> [Task to complete] Write out each line in which the string "scene" is present.

> [Data excerpt]
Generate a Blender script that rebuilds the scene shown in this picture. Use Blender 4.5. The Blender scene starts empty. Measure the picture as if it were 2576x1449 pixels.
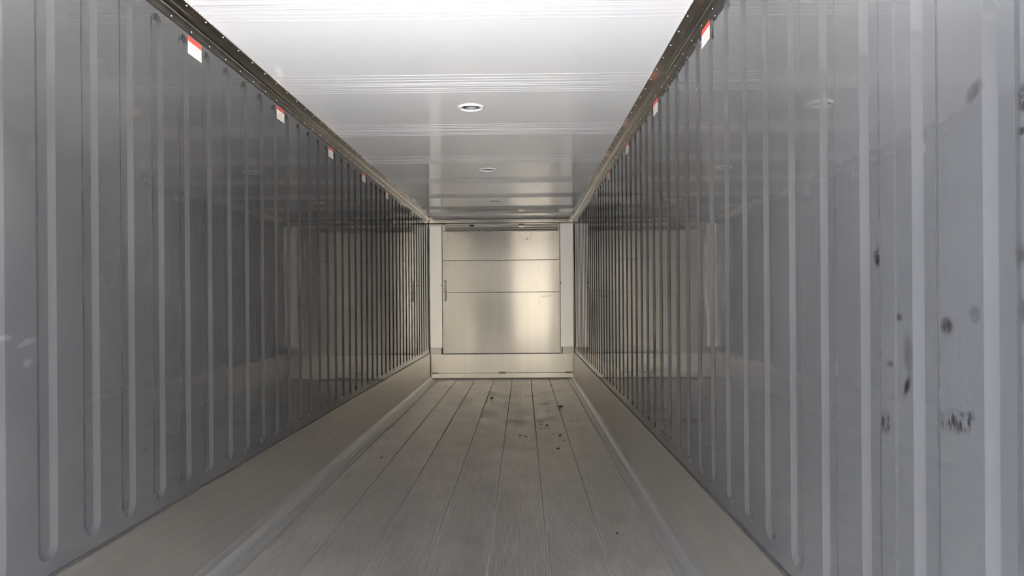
import bpy, bmesh, math, random
from mathutils import Vector, Matrix, noise as mnoise

random.seed(7)
S = bpy.context.scene
C = S.collection

# ------------------------------------------------------------------ camera
W_PX, H_PX = 2576.0, 1449.0
EYE = Vector((0.0, 0.0, 1.388))
YAW = 28.0 / 1860.4            # camera turned slightly to the left of the trailer axis
ROLL = 0.0075
F_PX = 26.0 / 36.0 * W_PX
HORIZON = 751.0
fwd = Vector((-math.sin(YAW), math.cos(YAW), 0))
rgt0 = Vector((math.cos(YAW), math.sin(YAW), 0))
up0 = Vector((0, 0, 1))
rgt = rgt0 * math.cos(ROLL) - up0 * math.sin(ROLL)
upv = rgt0 * math.sin(ROLL) + up0 * math.cos(ROLL)
cam_d = bpy.data.cameras.new('camera')
cam_d.sensor_width = 36.0
cam_d.lens = 26.0
cam_d.shift_y = (HORIZON - H_PX / 2) / W_PX
cam_d.clip_start = 0.02
cam_d.clip_end = 500
cam = bpy.data.objects.new('camera', cam_d)
C.objects.link(cam)
M = Matrix.Identity(4)
for i in range(3):
    M[i][0] = rgt[i]; M[i][1] = upv[i]; M[i][2] = -fwd[i]; M[i][3] = EYE[i]
cam.matrix_world = M
S.camera = cam


def ray(x, y):
    return (rgt * (x - W_PX / 2) - upv * (y - HORIZON) + fwd * F_PX).normalized()


def on_y(x, y, Y):
    d = ray(x, y); return EYE + d * (Y / d.y)


def on_x(x, y, X):
    d = ray(x, y); return EYE + d * (X / d.x)


def on_z(x, y, Z):
    d = ray(x, y); return EYE + d * ((Z - EYE.z) / d.z)


# ------------------------------------------------------------------ sky, sun, exposure
w = bpy.data.worlds.new('sky')
S.world = w
w.use_nodes = True
nt = w.node_tree
nt.nodes.clear()
sky = nt.nodes.new('ShaderNodeTexSky')
sky.sky_type = 'NISHITA'
sky.sun_disc = False
SUN_EL, SUN_AZ = math.radians(60), math.radians(20)   # high sun over the trailer, lighting the yard behind the open doors
sky.sun_elevation = SUN_EL
sky.sun_rotation = SUN_AZ
sky.air_density = 1.0
sky.dust_density = 2.5
bg = nt.nodes.new('ShaderNodeBackground')
bg.inputs['Strength'].default_value = 0.38
wo = nt.nodes.new('ShaderNodeOutputWorld')
nt.links.new(sky.outputs[0], bg.inputs[0])
nt.links.new(bg.outputs[0], wo.inputs[0])

sun_d = bpy.data.lights.new('sun', 'SUN')
sun_d.energy = 12.0
sun_d.angle = math.radians(0.6)
sun_d.color = (1.0, 0.97, 0.925)
sun = bpy.data.objects.new('sun', sun_d)
C.objects.link(sun)
SUN_DIR = Vector((math.sin(SUN_AZ) * math.cos(SUN_EL), math.cos(SUN_AZ) * math.cos(SUN_EL), math.sin(SUN_EL)))
sun.rotation_euler = SUN_DIR.to_track_quat('Z', 'Y').to_euler()
sun.location = SUN_DIR * 40

S.view_settings.view_transform = 'Standard'
S.view_settings.look = 'None'
S.view_settings.gamma = 1.0
S.view_settings.use_curve_mapping = False
S.view_settings.exposure = 2.97
S.cycles.max_bounces = 20
S.cycles.diffuse_bounces = 8
S.cycles.glossy_bounces = 14
S.cycles.sample_clamp_indirect = 8.0
S.cycles.use_denoising = True
S.cycles.caustics_reflective = True

# ------------------------------------------------------------------ helpers
XL, XR = -1.62, 0.88
XC = (XL + XR) / 2
ZC = 2.768                      # ceiling
YB = 12.84                      # front bulkhead wall
YD = 0.90                       # open rear doorway
KICK = 0.453
TRIM_LOW = 2.691


def mat(name, color=(0.5, 0.5, 0.5), rough=0.5, metal=0.0, spec=0.5, coat=0.0, coat_rough=0.05):
    m = bpy.data.materials.new(name)
    m.use_nodes = True
    b = m.node_tree.nodes['Principled BSDF']
    b.inputs['Base Color'].default_value = (*color, 1)
    b.inputs['Roughness'].default_value = rough
    b.inputs['Metallic'].default_value = metal
    b.inputs['Specular IOR Level'].default_value = spec
    b.inputs['Coat Weight'].default_value = coat
    b.inputs['Coat Roughness'].default_value = coat_rough
    return m


class G:
    """small node graph writer"""
    def __init__(self, m):
        self.t = m.node_tree; self.b = self.t.nodes['Principled BSDF']
        self.co = self.t.nodes.new('ShaderNodeTexCoord').outputs['Object']

    def n(self, kind, **kw):
        nd = self.t.nodes.new(kind)
        for k, v in kw.items():
            setattr(nd, k, v)
        return nd

    def put(self, sock, v):
        if hasattr(v, 'links'):
            self.t.links.new(v, sock)
        else:
            sock.default_value = v

    def mapping(self, scale=(1, 1, 1), loc=(0, 0, 0), rot=(0, 0, 0), vec=None):
        nd = self.n('ShaderNodeMapping')
        self.put(nd.inputs[0], vec if vec is not None else self.co)
        nd.inputs['Location'].default_value = loc
        nd.inputs['Rotation'].default_value = rot
        nd.inputs['Scale'].default_value = scale
        return nd.outputs[0]

    def noise(self, scale=5, detail=2, rough=0.5, vec=None):
        nd = self.n('ShaderNodeTexNoise')
        self.put(nd.inputs['Vector'], vec if vec is not None else self.co)
        nd.inputs['Scale'].default_value = scale
        nd.inputs['Detail'].default_value = detail
        nd.inputs['Roughness'].default_value = rough
        return nd.outputs['Fac']

    def math(self, op, a, b=0.0, c=None):
        nd = self.n('ShaderNodeMath', operation=op)
        self.put(nd.inputs[0], a); self.put(nd.inputs[1], b)
        if c is not None:
            self.put(nd.inputs[2], c)
        return nd.outputs[0]

    def ramp(self, v, a, b, lo=0.0, hi=1.0):
        nd = self.n('ShaderNodeMapRange', interpolation_type='SMOOTHSTEP')
        self.put(nd.inputs[0], v)
        for i, q in enumerate((a, b, lo, hi)):
            self.put(nd.inputs[i + 1], q)
        return nd.outputs[0]

    def mix(self, f, a, b):
        nd = self.n('ShaderNodeMix', data_type='RGBA')
        self.put(nd.inputs[0], f)
        self.put(nd.inputs[6], (*a, 1) if isinstance(a, tuple) and len(a) == 3 else a)
        self.put(nd.inputs[7], (*b, 1) if isinstance(b, tuple) and len(b) == 3 else b)
        return nd.outputs[2]

    def bump(self, h, dist=0.001, strength=1.0, normal=None):
        nd = self.n('ShaderNodeBump')
        nd.inputs['Strength'].default_value = strength
        nd.inputs['Distance'].default_value = dist
        self.put(nd.inputs['Height'], h)
        if normal is not None:
            self.put(nd.inputs['Normal'], normal)
        return nd.outputs[0]

    def spot(self, centre, radii, rot=(0, 0, 0)):
        """distance (in radii) from an ellipsoidal spot"""
        v = self.n('ShaderNodeVectorMath', operation='SUBTRACT')
        self.put(v.inputs[0], self.co); v.inputs[1].default_value = centre
        mp = self.mapping(vec=v.outputs[0], rot=rot)
        d = self.n('ShaderNodeVectorMath', operation='DIVIDE')
        self.put(d.inputs[0], mp); d.inputs[1].default_value = radii
        l = self.n('ShaderNodeVectorMath', operation='LENGTH')
        self.put(l.inputs[0], d.outputs[0])
        return l.outputs['Value']


def link(name, bm, mats, parent=None, smooth=False, loc=None):
    me = bpy.data.meshes.new(name)
    bm.normal_update()
    bm.to_mesh(me); bm.free()
    for m in (mats if isinstance(mats, (list, tuple)) else [mats]):
        me.materials.append(m)
    if smooth:
        for p in me.polygons:
            p.use_smooth = True
    o = bpy.data.objects.new(name, me)
    C.objects.link(o)
    if parent is not None:
        o.parent = parent
    if loc is not None:
        o.location = loc
    return o


def tag(o, label=None, cat=None, group=None, kind=None):
    if label: o['label'] = label
    if cat: o['category'] = cat
    if group: o['group'] = group
    if kind: o['kind'] = kind
    return o


def empty(name, loc, label, cat, group=None):
    o = bpy.data.objects.new(name, None)
    C.objects.link(o)
    o.location = loc
    o.empty_display_size = 0.1
    return tag(o, label, cat, group)


def box(bm, x0, x1, y0, y1, z0, z1, mi=0, bevel=0.0):
    vs = [bm.verts.new(p) for p in ((x0, y0, z0), (x1, y0, z0), (x1, y1, z0), (x0, y1, z0), (x0, y0, z1), (x1, y0, z1), (x1, y1, z1), (x0, y1, z1))]
    fs = [bm.faces.new([vs[i] for i in q]) for q in ((3, 2, 1, 0), (4, 5, 6, 7), (0, 1, 5, 4), (1, 2, 6, 5), (2, 3, 7, 6), (3, 0, 4, 7))]
    for f in fs:
        f.material_index = mi
    if bevel > 0:
        es = list({e for f in fs for e in f.edges})
        r = bmesh.ops.bevel(bm, geom=es, offset=bevel, segments=2, profile=0.5, affect='EDGES')
        for f in r['faces']:
            f.material_index = mi
    return vs


def dome(bm, c, axis, r, h, mi=0, seg=8):
    """a small rivet head: axis is the outward direction"""
    axis = Vector(axis).normalized()
    t = axis.orthogonal().normalized(); b = axis.cross(t)
    rings = []
    for rr, hh in ((1.0, 0.0), (0.85, 0.6), (0.45, 0.95)):
        rings.append([bm.verts.new(Vector(c) + (t * math.cos(2 * math.pi * i / seg) + b * math.sin(2 * math.pi * i / seg)) * r * rr + axis * h * hh) for i in range(seg)])
    for q in range(2):
        for i in range(seg):
            f = bm.faces.new((rings[q][i], rings[q][(i + 1) % seg], rings[q + 1][(i + 1) % seg], rings[q + 1][i])); f.material_index = mi; f.smooth = True
    f = bm.faces.new(rings[2]); f.material_index = mi; f.smooth = True


def extrude_y(bm, prof, y0, y1, closed=True, mi=0, steps=1, smooth=False):
    """sweep an (x, z) profile along y"""
    ys = [y0 + (y1 - y0) * i / steps for i in range(steps + 1)]
    rings = [[bm.verts.new((p[0], y, p[1])) for p in prof] for y in ys]
    n = len(prof)
    for a, b in zip(rings, rings[1:]):
        for i in range(n if closed else n - 1):
            f = bm.faces.new((a[i], a[(i + 1) % n], b[(i + 1) % n], b[i])); f.material_index = mi; f.smooth = smooth
    if closed:
        f = bm.faces.new(rings[0][::-1]); f.material_index = mi
        f = bm.faces.new(rings[-1]); f.material_index = mi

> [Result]
Generate a Blender script that rebuilds the scene shown in this picture. Use Blender 4.5. The Blender scene starts empty. Measure the picture as if it were 2576x1449 pixels.
S = bpy.context.scene